Their motives seemed clear enough to me: these comparatively wealthy men were in Cuba for a sex holiday, looking for the most exotic Cuban beauties they could find and willing to spend whatever they were asked to fulfill their fantasies.

Mother-daughter writing team Annika and Annabella Ardin took a more objective approach after observing similar scenes in Thailand’s girl bars.

Having spent a good bit of time in the country, the Ardins noticed that scores of Western men seemed to fall—and hard—for Thai women. So hard, in fact, that men would often upend their entire lives in order to see or be with these women time and again.

The Ardins saw the phenomenon as something more complex than a form of prostitution.

They also considered the phenomenon to be sufficiently different from other forms of sex tourism around the world, and so they set out to answer a few questions:

What makes Thai women so alluring to Western men? Should the Western world consider these women victims?

And, as they ask early in the book, “Could it be that we Western women have lost our ability to communicate with the opposite sex, and is it…us [sic] who are driving our men to our Asian sisters?”

To find out, the Ardins spent lots of time talking to Western men in girl bars.
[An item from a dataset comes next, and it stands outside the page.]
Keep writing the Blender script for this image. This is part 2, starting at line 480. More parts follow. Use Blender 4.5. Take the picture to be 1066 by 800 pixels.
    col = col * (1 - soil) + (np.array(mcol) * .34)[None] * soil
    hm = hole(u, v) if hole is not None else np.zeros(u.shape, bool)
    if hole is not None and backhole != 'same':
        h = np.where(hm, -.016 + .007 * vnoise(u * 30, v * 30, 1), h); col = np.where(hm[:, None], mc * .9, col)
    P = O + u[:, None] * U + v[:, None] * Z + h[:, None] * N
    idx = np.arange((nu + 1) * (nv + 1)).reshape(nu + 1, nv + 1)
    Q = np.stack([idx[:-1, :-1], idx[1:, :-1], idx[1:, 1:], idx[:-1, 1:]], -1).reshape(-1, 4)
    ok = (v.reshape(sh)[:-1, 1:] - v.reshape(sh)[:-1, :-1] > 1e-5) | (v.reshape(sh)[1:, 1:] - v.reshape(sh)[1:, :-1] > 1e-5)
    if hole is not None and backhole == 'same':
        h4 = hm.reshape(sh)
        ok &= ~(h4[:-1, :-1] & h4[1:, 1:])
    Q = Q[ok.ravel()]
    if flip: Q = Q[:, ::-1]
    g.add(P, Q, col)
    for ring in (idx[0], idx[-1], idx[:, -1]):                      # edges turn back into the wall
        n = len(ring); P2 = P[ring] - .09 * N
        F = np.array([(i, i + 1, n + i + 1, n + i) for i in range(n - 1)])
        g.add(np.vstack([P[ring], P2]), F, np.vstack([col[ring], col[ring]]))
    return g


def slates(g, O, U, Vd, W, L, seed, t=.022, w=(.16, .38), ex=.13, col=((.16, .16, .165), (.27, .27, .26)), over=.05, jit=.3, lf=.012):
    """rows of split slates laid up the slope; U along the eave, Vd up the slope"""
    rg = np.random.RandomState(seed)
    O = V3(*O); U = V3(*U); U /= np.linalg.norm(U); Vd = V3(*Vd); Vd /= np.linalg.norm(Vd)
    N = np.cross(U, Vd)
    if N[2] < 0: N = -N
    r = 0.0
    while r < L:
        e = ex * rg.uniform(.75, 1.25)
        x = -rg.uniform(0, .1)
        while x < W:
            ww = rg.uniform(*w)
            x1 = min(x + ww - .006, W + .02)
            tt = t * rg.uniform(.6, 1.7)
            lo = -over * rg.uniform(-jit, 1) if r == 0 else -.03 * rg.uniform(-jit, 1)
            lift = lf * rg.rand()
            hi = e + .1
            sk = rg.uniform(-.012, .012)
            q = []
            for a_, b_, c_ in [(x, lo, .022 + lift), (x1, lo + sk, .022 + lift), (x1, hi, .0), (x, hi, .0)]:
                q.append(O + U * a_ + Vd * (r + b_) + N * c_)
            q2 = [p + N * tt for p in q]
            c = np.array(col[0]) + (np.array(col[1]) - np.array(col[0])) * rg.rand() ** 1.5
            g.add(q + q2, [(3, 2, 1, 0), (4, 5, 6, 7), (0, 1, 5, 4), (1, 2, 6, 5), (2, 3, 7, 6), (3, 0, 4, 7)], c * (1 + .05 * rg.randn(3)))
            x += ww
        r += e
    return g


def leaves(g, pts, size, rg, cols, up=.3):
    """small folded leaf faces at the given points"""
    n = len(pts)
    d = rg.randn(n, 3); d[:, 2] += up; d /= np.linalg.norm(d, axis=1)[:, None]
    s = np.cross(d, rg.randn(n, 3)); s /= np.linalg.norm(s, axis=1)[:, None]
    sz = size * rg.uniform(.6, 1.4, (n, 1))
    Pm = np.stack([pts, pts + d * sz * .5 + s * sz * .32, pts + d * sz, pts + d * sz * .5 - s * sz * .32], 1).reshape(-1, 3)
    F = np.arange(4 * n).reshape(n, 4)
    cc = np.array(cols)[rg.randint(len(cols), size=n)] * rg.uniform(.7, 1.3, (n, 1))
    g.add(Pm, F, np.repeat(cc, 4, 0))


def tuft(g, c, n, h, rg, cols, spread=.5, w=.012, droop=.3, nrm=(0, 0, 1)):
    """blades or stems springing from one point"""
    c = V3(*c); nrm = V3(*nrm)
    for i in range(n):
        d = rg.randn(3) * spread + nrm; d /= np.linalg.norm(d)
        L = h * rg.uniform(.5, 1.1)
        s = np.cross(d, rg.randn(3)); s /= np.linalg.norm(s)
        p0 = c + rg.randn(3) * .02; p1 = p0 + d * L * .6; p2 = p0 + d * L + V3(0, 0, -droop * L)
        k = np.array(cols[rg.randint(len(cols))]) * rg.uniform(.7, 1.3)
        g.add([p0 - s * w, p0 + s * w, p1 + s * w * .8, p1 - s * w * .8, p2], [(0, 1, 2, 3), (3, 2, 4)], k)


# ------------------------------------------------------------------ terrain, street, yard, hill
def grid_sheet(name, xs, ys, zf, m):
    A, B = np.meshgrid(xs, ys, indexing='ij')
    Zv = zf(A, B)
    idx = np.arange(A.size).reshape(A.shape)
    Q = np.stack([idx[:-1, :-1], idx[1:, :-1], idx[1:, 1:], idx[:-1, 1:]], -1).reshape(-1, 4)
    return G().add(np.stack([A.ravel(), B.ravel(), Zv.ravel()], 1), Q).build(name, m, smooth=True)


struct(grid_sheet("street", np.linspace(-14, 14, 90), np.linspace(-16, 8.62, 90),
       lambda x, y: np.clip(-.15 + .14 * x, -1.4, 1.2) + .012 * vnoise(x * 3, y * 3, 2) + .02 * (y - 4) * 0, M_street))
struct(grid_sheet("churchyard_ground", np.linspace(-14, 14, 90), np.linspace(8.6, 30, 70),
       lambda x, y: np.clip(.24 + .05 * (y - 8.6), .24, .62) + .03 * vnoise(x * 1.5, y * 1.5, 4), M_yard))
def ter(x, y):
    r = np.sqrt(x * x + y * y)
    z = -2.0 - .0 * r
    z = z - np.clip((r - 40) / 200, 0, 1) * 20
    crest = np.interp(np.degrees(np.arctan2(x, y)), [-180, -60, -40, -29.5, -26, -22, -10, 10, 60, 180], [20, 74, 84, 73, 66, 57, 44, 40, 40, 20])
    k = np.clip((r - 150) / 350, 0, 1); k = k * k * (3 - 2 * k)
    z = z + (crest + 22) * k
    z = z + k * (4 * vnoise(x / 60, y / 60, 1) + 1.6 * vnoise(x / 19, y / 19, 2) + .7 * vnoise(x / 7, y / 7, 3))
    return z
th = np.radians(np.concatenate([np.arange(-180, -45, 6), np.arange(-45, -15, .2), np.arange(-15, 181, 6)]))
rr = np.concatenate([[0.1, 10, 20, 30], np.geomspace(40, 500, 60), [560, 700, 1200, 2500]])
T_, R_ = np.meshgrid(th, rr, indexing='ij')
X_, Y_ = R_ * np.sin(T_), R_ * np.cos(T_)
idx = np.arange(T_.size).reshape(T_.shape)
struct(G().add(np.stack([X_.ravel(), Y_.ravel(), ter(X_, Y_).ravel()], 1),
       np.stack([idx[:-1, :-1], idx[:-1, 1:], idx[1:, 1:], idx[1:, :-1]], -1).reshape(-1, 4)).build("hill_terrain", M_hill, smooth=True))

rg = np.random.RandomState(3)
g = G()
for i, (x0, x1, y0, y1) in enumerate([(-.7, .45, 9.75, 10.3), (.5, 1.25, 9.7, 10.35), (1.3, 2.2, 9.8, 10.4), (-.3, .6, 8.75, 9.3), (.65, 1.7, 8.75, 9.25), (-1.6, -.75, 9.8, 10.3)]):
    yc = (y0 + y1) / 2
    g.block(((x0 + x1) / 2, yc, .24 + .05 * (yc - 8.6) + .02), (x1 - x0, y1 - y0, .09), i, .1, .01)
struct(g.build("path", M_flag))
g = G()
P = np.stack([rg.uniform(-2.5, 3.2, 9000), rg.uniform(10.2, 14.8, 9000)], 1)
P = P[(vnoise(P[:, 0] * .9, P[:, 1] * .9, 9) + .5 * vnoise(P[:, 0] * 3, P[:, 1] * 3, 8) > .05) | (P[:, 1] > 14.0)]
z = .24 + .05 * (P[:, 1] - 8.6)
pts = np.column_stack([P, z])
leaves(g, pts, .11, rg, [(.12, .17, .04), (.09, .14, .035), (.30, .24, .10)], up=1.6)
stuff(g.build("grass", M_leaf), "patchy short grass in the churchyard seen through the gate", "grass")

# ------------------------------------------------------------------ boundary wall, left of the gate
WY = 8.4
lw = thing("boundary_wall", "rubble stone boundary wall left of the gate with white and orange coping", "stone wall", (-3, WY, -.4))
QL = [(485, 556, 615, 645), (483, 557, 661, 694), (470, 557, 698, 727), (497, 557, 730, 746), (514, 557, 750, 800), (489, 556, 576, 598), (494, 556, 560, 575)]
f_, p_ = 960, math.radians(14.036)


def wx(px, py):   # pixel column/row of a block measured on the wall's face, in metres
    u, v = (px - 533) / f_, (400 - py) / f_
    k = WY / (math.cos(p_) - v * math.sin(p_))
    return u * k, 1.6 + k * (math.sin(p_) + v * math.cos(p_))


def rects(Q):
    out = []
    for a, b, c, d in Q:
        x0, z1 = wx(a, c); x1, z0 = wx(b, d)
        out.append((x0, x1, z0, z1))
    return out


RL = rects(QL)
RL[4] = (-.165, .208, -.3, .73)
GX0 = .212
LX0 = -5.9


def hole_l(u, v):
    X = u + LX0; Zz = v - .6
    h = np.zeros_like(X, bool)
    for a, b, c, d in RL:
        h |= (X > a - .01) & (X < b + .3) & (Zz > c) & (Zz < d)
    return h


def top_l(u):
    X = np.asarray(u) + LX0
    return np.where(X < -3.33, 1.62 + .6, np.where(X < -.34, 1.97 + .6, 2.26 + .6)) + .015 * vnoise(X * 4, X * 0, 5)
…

This is one of the shortcomings of the book, as the Ardins themselves concede: their methodology involves talking mostly to men, not women, resulting in conclusions that are rather one-sided.

While their observations are often interesting, they also become redundant the farther one wades into the book.

And their entire chapter devoted to developing a typology of the kinds of Western men who go to Thailand looking for love is tempting to adopt (after all, I was doing the same categorizing on that hotel patio in Havana), but it’s also terribly stereotypical and seems to undermine the very purpose the women set out to achieve in writing this book.

Still, the book—a quick read—is an interesting attempt to understand the dynamics of Western-Thai “love.”

The final explanations offered by the Ardins, which you’ll have to read for yourself, failed to convince me that the kinds of situations the authors describe are significantly different from your garden variety sex tourism anywhere else in the world, which is always characterized by the desire to experience “the exotic.”

That being said, though, the book is an honest attempt to reflect critically on one’s observations by trying to look beyond superficial scenes rather than assuming we understand what we see and making up stories about it.